El debate político del más acendrado conservadurismo económico, disfrazado de un cierto anarco-liberalismo, persiste en esta tesis de reducción fiscal como panacea para resolver prácticamente todos los problemas de la economía. Hemos escrito ya sobre todo esto y no se trata de repetir argumentos. Pero es importante resaltar que los bancos centrales están hablando de nuevas figuras tributarias, de carácter ambiental y, al mismo tiempo, de incentivar políticas fiscales para ayudar a los colectivos más vulnerables afectados por la crisis económica. No se explicitan, en los informes del BCE, medidas de contracción tributaria; en todo caso, de repensar la cesta fiscal para dar más cabida, precisamente, a la tributación ecológica, como herramienta mitigadora de las consecuencias del cambio climático.

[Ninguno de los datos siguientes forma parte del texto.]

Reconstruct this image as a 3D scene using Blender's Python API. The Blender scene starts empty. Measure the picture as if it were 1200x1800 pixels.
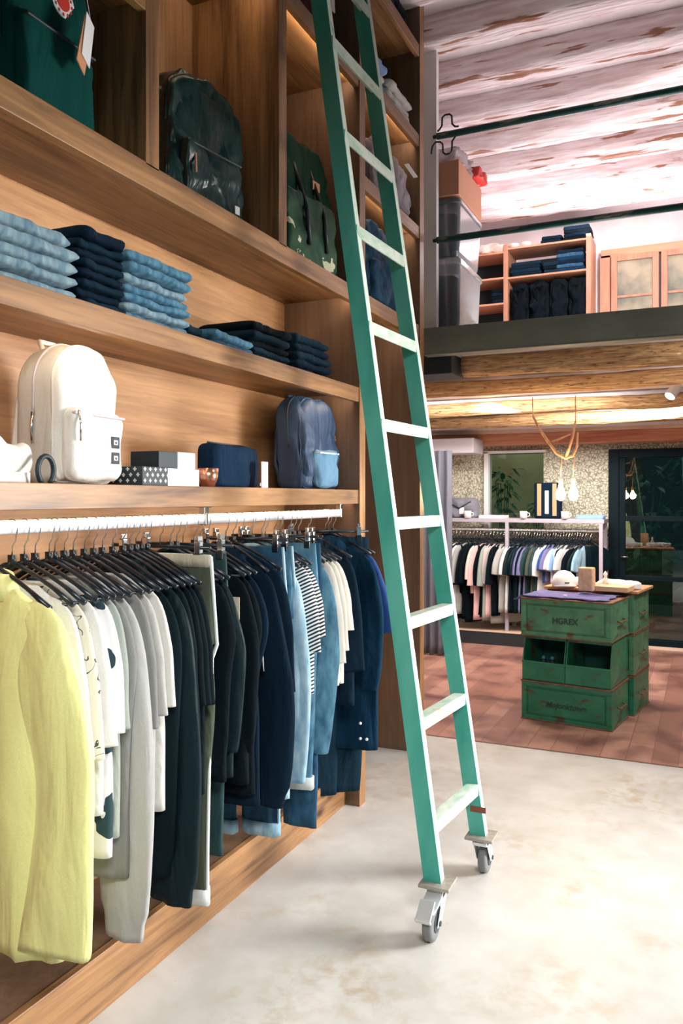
import bpy, bmesh, math, random
from mathutils import Vector, Matrix, noise
R = math.radians
C = bpy.context.scene.collection
S = bpy.context.scene
random.seed(7)

# ------------------------------------------------------------------ camera, world, lights
cam = bpy.data.cameras.new('camera'); co = bpy.data.objects.new('camera', cam); C.objects.link(co)
cam.sensor_fit = 'VERTICAL'; cam.sensor_height = 36; cam.lens = 1410 / 1800 * 36
cam.shift_y = -26 / 1800; cam.clip_start = .05; cam.clip_end = 60
co.location = (0, 0, 1.5); co.rotation_euler = (R(90), 0, math.atan(640 / 1410))
S.camera = co
S.view_settings.view_transform = 'Standard'
try: S.view_settings.look = 'None'
except Exception: pass
S.view_settings.gamma = 1; S.view_settings.exposure = 0.34
S.view_settings.use_curve_mapping = False

w = bpy.data.worlds.new('world'); S.world = w; w.use_nodes = True
w.node_tree.nodes['Background'].inputs[0].default_value = (.35, .75, .9, 1)
w.node_tree.nodes['Background'].inputs[1].default_value = .07

def area(name, loc, target, sx, sy, power, col=(1, 1, 1), spread=180):
    l = bpy.data.lights.new(name, 'AREA'); l.shape = 'RECTANGLE'; l.size = sx; l.size_y = sy
    l.energy = power; l.color = col; l.spread = R(spread)
    o = bpy.data.objects.new(name, l); C.objects.link(o); o.location = loc
    o.rotation_euler = (Vector(target) - Vector(loc)).to_track_quat('-Z', 'Y').to_euler()
    return o
# unseen area lights added for the shelves, clothes, ladder and floor
area('rear_fill', (.9, -1.95, 1.3), (-.5, 3, .6), 2.8, 2.2, 6, (.5, .9, 1))  # added cool fill, gives a teal cast to faces turned to the camera
area('side_key', (2.45, 4.1, 1.4), (-1.6, 2.0, .45), 1.6, 1.5, 78, (1, .99, .975), 74)  # added key on the side the wheel shadows point from; no window there
area('overhead_fill', (1.1, 3.6, 4.25), (.2, 3.2, 0), 1.0, 1.4, 11, (1, .98, .95), 95)  # added overhead fill without a fixture
area('low_front_fill', (.75, -.5, 3.0), (-.95, 2.2, .35), 1.4, .5, 18, (1, .985, .97), 75)  # added fill aimed low at the clothes, lower ladder and floor
# mezzanine lights; back room fills are added strips hidden behind the logs
area('mezzanine_uplight', (-1.1, 8.0, 3.98), (-.9, 7.2, 5), 1.9, .25, 40, (1, .88, .92))
area('mezzanine_uplight', (-.5, 6.0, 2.75), (-.6, 6.1, 5), 2.2, 1.2, 26, (1, .90, .93))  # added fill on the deck, out of sight, brightens the joists
area('mezzanine_side_fill', (.5, 5.3, 4.2), (-1.2, 8.2, 3.0), .5, .4, 24, (1, .92, .92), 80)  # added fill from outside the view, brightens the mezzanine back
area('back_room_fill', (.45, 5.385, 2.412), (-.5, 5.8, 0), 1.2, .08, 48, (1, .93, .88))
area('back_room_fill', (-1.6, 6.3, 2.345), (-1.8, 7.6, .3), 1.6, .10, 46, (1, .95, .93))
area('back_room_fill', (-.9, 7.12, 2.265), (-1.5, 8.3, .6), 1.8, .10, 74, (1, .93, .88))

# ------------------------------------------------------------------ materials
def nm(name):
    m = bpy.data.materials.new(name); m.use_nodes = True
    return m, m.node_tree.nodes, m.node_tree.links, m.node_tree.nodes['Principled BSDF']
def setp(b, **k):
    for a, v in k.items():
        a = {'rough': 'Roughness', 'metal': 'Metallic', 'spec': 'Specular IOR Level', 'coat': 'Coat Weight', 'sheen': 'Sheen Weight',
             'trans': 'Transmission Weight', 'alpha': 'Alpha'}.get(a, a)
        if a in b.inputs: b.inputs[a].default_value = v
def plain(name, col, **k):
    m, n, l, b = nm(name); b.inputs['Base Color'].default_value = (*col, 1); k.setdefault('rough', .6); setp(b, **k)
    return m
def noisy(name, c1, c2, scale=(6, 6, 6), lo=.35, hi=.65, bump=.0, bscale=1.0, detail=5, distort=0., coord='Object', extra=None, **k):
    """two colours mixed by a noise stretched by `scale`; extra=(colour, scale, lo, hi): a second pass of spots"""
    m, n, l, b = nm(name)
    tc = n.new('ShaderNodeTexCoord'); mp = n.new('ShaderNodeMapping'); mp.inputs['Scale'].default_value = scale
    l.new(tc.outputs[coord], mp.inputs[0])
    nz = n.new('ShaderNodeTexNoise'); nz.inputs['Scale'].default_value = 1; nz.inputs['Detail'].default_value = detail
    nz.inputs['Distortion'].default_value = distort; l.new(mp.outputs[0], nz.inputs[0])
    cr = n.new('ShaderNodeValToRGB'); cr.color_ramp.elements[0].position = lo; cr.color_ramp.elements[1].position = hi
    cr.color_ramp.elements[0].color = (*c1, 1); cr.color_ramp.elements[1].color = (*c2, 1)
    l.new(nz.outputs[0], cr.inputs[0]); out = cr.outputs[0]
    if extra:
        ec, es, el, eh = extra
        m2 = n.new('ShaderNodeMapping'); m2.inputs['Scale'].default_value = es; l.new(tc.outputs[coord], m2.inputs[0])
        n2 = n.new('ShaderNodeTexNoise'); n2.inputs['Scale'].default_value = 1; n2.inputs['Detail'].default_value = 6; l.new(m2.outputs[0], n2.inputs[0])
        r2 = n.new('ShaderNodeValToRGB'); r2.color_ramp.elements[0].position = el; r2.color_ramp.elements[1].position = eh
        l.new(n2.outputs[0], r2.inputs[0])
        mx = n.new('ShaderNodeMixRGB'); mx.inputs[2].default_value = (*ec, 1); l.new(r2.outputs[0], mx.inputs[0]); l.new(out, mx.inputs[1]); out = mx.outputs[0]
    l.new(out, b.inputs['Base Color'])
    if bump:
        bp = n.new('ShaderNodeBump'); bp.inputs['Strength'].default_value = bump; bp.inputs['Distance'].default_value = .01 * bscale
        l.new(nz.outputs[0], bp.inputs['Height']); l.new(bp.outputs[0], b.inputs['Normal'])
    k.setdefault('rough', .6); setp(b, **k)
    return m
def wood(name, c1, c2, axis, rough=.42, knots=True, sc=1.0):
    m, n, l, b = nm(name)
    tc = n.new('ShaderNodeTexCoord'); mp = n.new('ShaderNodeMapping')
    s = [26 * sc] * 3; s[axis] = 1.3 * sc; mp.inputs['Scale'].default_value = s
    l.new(tc.outputs['Object'], mp.inputs[0])
    nz = n.new('ShaderNodeTexNoise'); nz.inputs['Scale'].default_value = 1.6; nz.inputs['Detail'].default_value = 7; nz.inputs['Distortion'].default_value = .7
    nz.inputs['Roughness'].default_value = .65; l.new(mp.outputs[0], nz.inputs[0])
    m2 = n.new('ShaderNodeMapping'); s2 = [5.] * 3; s2[axis] = .7; m2.inputs['Scale'].default_value = s2; l.new(tc.outputs['Object'], m2.inputs[0])
    n2 = n.new('ShaderNodeTexNoise'); n2.inputs['Scale'].default_value = 1; n2.inputs['Detail'].default_value = 3; n2.inputs['Distortion'].default_value = 1.6; l.new(m2.outputs[0], n2.inputs[0])
    ad = n.new('ShaderNodeMath'); ad.operation = 'ADD'; l.new(nz.outputs[0], ad.inputs[0]); l.new(n2.outputs[0], ad.inputs[1])
    hf = n.new('ShaderNodeMath'); hf.operation = 'MULTIPLY'; hf.inputs[1].default_value = .5; l.new(ad.outputs[0], hf.inputs[0])
    cr = n.new('ShaderNodeValToRGB'); e = cr.color_ramp.elements; e[0].position = .36; e[1].position = .62
    e[0].color = (*c1, 1); e[1].color = (*c2, 1); l.new(hf.outputs[0], cr.inputs[0]); out = cr.outputs[0]
    if knots:
        vo = n.new('ShaderNodeTexVoronoi'); m3 = n.new('ShaderNodeMapping'); s3 = [4.2] * 3; s3[axis] = 1.7; m3.inputs['Scale'].default_value = s3
        l.new(tc.outputs['Object'], m3.inputs[0]); l.new(m3.outputs[0], vo.inputs[0]); vo.inputs['Scale'].default_value = 1
        r3 = n.new('ShaderNodeValToRGB'); r3.color_ramp.elements[0].position = .03; r3.color_ramp.elements[1].position = .12
        r3.color_ramp.elements[0].color = (1, 1, 1, 1); r3.color_ramp.elements[1].color = (0, 0, 0, 1); l.new(vo.outputs[0], r3.inputs[0])
        mx = n.new('ShaderNodeMixRGB'); mx.inputs[2].default_value = (c1[0] * .45, c1[1] * .4, c1[2] * .4, 1)
        l.new(r3.outputs[0], mx.inputs[0]); l.new(out, mx.inputs[1]); out = mx.outputs[0]
    l.new(out, b.inputs['Base Color'])
    bp = n.new('ShaderNodeBump'); bp.inputs['Strength'].default_value = .15; bp.inputs['Distance'].default_value = .002
    l.new(nz.outputs[0], bp.inputs['Height']); l.new(bp.outputs[0], b.inputs['Normal']); setp(b, rough=rough)
    return m
def emis(name, col, st):
    m, n, l, b = nm(name); b.inputs['Base Color'].default_value = (*col, 1)
    b.inputs['Emission Color'].default_value = (*col, 1); b.inputs['Emission Strength'].default_value = st
    return m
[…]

En tal sentido, anudar política fiscal y política monetaria es clave. Esto se está entendiendo desde instancias comunitarias y desde los bancos centrales, que no ven en los mercados instituciones de competencia perfecta e información simétrica. La transición ecológica requerirá la participación intensa del sistema financiero: desde pruebas de resistencia a las entidades bancarias frente a las derivadas más drásticas del riesgo climático, hasta el desarrollo de nuevos instrumentos financieros –bonos verdes, bonos sociales, entre otros–, con propósitos relacionados estrechamente con la sostenibilidad. Objetivo estratégico: reducir la huella de carbono que, en términos más extensos, equivale a reducir la huella ecológica de la economía. La sintonía con los Objetivos de Desarrollo Sostenible de las Naciones Unidas es meridiana.

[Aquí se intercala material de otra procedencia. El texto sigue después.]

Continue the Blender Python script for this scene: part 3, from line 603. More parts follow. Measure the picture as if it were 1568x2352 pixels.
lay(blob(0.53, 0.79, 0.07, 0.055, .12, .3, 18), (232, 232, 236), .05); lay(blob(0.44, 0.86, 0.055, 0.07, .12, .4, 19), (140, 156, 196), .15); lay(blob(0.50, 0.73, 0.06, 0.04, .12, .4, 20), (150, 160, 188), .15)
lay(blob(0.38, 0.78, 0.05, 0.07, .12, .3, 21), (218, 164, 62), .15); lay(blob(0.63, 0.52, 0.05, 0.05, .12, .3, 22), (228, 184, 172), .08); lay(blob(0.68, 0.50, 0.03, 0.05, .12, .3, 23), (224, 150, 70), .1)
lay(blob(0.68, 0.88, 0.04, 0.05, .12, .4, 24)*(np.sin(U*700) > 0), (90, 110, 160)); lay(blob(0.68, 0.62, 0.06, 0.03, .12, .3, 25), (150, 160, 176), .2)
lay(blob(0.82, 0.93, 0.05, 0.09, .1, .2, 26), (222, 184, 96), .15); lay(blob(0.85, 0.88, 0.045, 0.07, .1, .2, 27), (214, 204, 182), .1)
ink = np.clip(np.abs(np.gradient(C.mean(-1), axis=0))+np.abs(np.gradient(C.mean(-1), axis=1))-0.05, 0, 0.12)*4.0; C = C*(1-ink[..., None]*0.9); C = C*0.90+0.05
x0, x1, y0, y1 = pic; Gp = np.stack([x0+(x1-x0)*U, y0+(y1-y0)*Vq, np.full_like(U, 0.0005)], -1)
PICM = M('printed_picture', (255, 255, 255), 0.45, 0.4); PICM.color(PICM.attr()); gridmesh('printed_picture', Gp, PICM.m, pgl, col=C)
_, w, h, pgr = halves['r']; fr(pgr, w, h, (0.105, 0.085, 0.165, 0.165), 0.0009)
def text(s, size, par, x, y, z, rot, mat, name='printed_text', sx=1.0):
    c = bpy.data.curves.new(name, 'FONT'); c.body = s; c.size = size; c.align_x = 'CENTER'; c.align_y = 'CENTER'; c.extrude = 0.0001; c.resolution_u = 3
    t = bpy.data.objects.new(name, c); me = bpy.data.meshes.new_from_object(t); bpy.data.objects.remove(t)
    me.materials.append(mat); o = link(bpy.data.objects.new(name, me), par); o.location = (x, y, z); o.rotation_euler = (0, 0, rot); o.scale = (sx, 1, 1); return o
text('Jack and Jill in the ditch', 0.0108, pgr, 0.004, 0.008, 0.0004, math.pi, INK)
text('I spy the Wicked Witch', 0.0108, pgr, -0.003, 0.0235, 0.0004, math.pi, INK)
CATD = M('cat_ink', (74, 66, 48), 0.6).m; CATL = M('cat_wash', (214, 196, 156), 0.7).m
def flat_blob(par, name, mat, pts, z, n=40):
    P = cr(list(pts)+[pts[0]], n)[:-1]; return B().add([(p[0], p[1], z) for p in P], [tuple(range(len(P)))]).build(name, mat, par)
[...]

Por tanto, serán necesarios más recursos para encarar no sólo los problemas que se están promoviendo con la guerra, sino para seguir haciendo frente a los desafíos ecológicos ya bien presentes: según el Pacto Verde Europeo y la Ley del Clima, aprobada el junio de 2021 por la Unión Europea, se persiguen cero emisiones netas de gases de efecto invernadero en 2050, y una reducción del 55% en 2030. Retos decisivos que infieren más inversión pública, no menos; más capacidad para obtener ingresos, no menos; más y mejor información de todo tipo –macro y granular–, y no tergiversaciones de brocha gorda de una realidad compleja, que no puede simplificarse con recetas de feria.

Los mensajes de esos economistas ultra-conservadores pueden calar por su simpleza, por su marco lakoffiano sujeto a un relato de sencilla comprensión: rebajemos impuestos y mejoraremos la economía en general. Pero el contexto en el que nos movemos no es tan simple, no es tan básico. Requiere de pedagogías constantes, de explicaciones sustentadas sobre datos, documentación solvente, teoría económica holística. Un pretendido lucimiento narcisista de esos economistas, tertulianos pertinaces con recetarios epidérmicos, no esconde su estulticia académica y científica a la hora de abordar los graves problemas económicos, los cuales imponen mucha modestia y voluntad inequívoca de colaboración con otros científicos sociales y experimentales.